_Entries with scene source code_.
=-=-=
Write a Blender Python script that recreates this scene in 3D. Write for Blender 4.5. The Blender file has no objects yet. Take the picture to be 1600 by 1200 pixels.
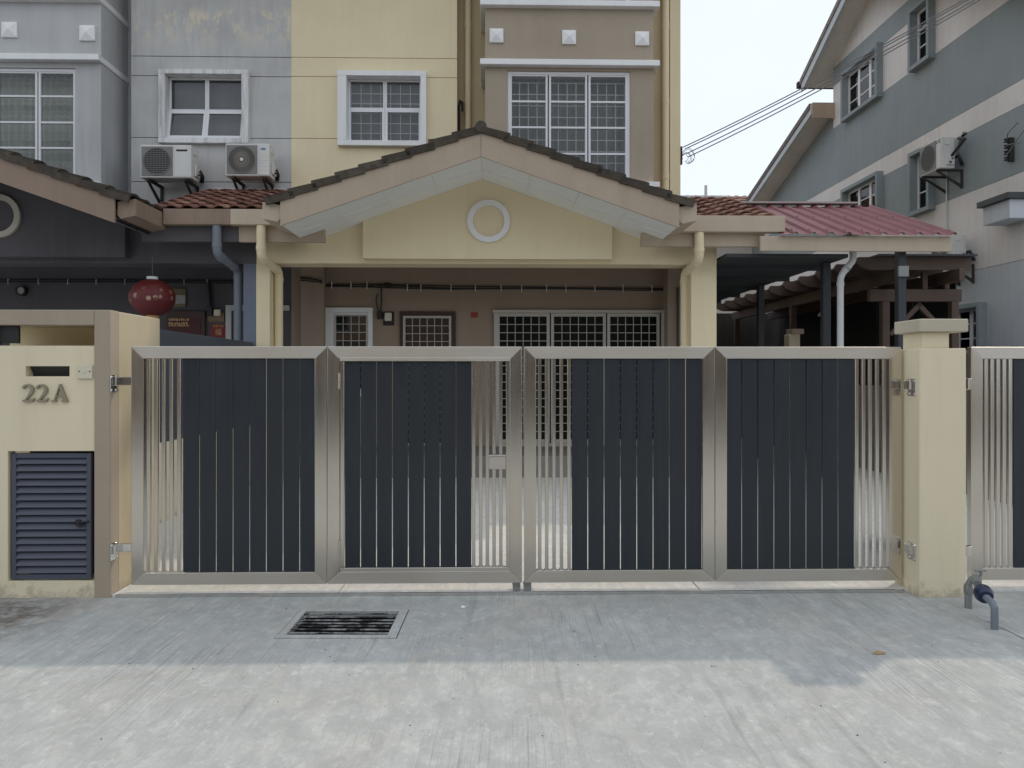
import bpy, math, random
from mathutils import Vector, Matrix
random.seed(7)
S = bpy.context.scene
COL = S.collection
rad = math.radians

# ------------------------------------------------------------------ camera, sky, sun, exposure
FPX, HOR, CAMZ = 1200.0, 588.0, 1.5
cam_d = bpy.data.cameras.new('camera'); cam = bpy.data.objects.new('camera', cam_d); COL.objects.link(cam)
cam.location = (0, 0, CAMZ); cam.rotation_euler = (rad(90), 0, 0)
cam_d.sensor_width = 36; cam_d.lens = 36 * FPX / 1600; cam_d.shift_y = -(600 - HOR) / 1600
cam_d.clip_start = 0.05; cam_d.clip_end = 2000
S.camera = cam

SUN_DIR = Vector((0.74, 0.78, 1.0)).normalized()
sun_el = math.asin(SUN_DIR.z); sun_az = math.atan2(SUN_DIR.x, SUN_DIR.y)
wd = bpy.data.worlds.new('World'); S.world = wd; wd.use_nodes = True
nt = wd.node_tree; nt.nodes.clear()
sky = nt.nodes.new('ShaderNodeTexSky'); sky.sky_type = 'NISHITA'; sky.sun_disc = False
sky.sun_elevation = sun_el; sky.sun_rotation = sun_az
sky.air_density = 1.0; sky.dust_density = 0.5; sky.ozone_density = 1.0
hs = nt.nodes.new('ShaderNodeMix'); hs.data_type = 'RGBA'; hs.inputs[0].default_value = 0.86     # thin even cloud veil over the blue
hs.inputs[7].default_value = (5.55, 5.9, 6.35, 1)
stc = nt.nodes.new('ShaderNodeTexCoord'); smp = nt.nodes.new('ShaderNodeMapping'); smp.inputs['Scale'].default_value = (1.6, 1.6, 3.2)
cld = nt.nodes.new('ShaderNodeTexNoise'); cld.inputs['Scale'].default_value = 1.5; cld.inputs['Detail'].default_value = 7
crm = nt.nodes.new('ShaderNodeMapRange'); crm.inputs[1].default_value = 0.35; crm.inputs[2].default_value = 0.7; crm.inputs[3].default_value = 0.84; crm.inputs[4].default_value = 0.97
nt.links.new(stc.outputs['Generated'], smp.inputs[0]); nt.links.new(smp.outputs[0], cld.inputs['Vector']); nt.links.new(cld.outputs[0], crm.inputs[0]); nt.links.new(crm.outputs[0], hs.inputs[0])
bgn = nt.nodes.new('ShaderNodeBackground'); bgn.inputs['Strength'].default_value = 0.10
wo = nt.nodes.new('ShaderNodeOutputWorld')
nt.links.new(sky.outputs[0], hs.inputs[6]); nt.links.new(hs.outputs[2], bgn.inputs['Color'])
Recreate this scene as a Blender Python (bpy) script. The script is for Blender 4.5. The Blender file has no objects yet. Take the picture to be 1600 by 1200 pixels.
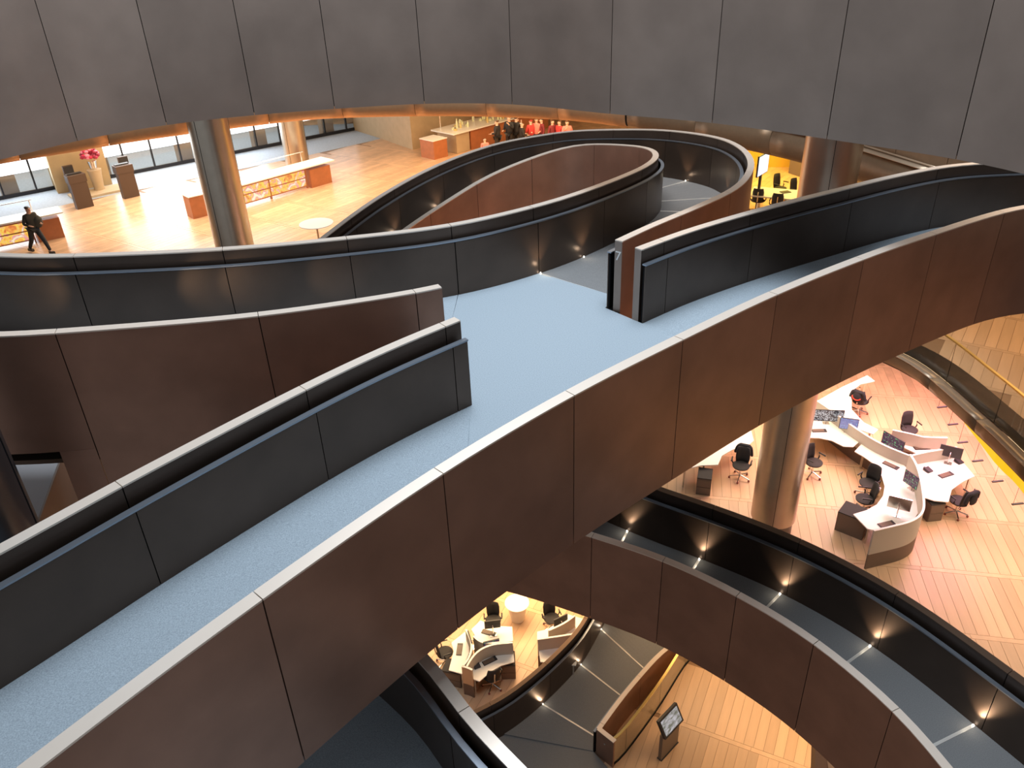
=-=-=
_What to work on_.
Start at the first line of the records and write out everything up to and including the line containing "S.camera = cam". No pictures.

_Solution_.
Write a Blender Python script that recreates this scene in 3D. Write for Blender 4.5. The Blender file has no objects yet. Take the picture to be 1600 by 1200 pixels.
import bpy, math, random
from mathutils import Vector, Matrix
random.seed(7)
S = bpy.context.scene
COL = S.collection
rad = math.radians

# ------------------------------------------------------------------ camera, sky, sun, exposure
FPX, HOR, CAMZ = 1200.0, 588.0, 1.5
cam_d = bpy.data.cameras.new('camera'); cam = bpy.data.objects.new('camera', cam_d); COL.objects.link(cam)
cam.location = (0, 0, CAMZ); cam.rotation_euler = (rad(90), 0, 0)
cam_d.sensor_width = 36; cam_d.lens = 36 * FPX / 1600; cam_d.shift_y = -(600 - HOR) / 1600
cam_d.clip_start = 0.05; cam_d.clip_end = 2000
S.camera = cam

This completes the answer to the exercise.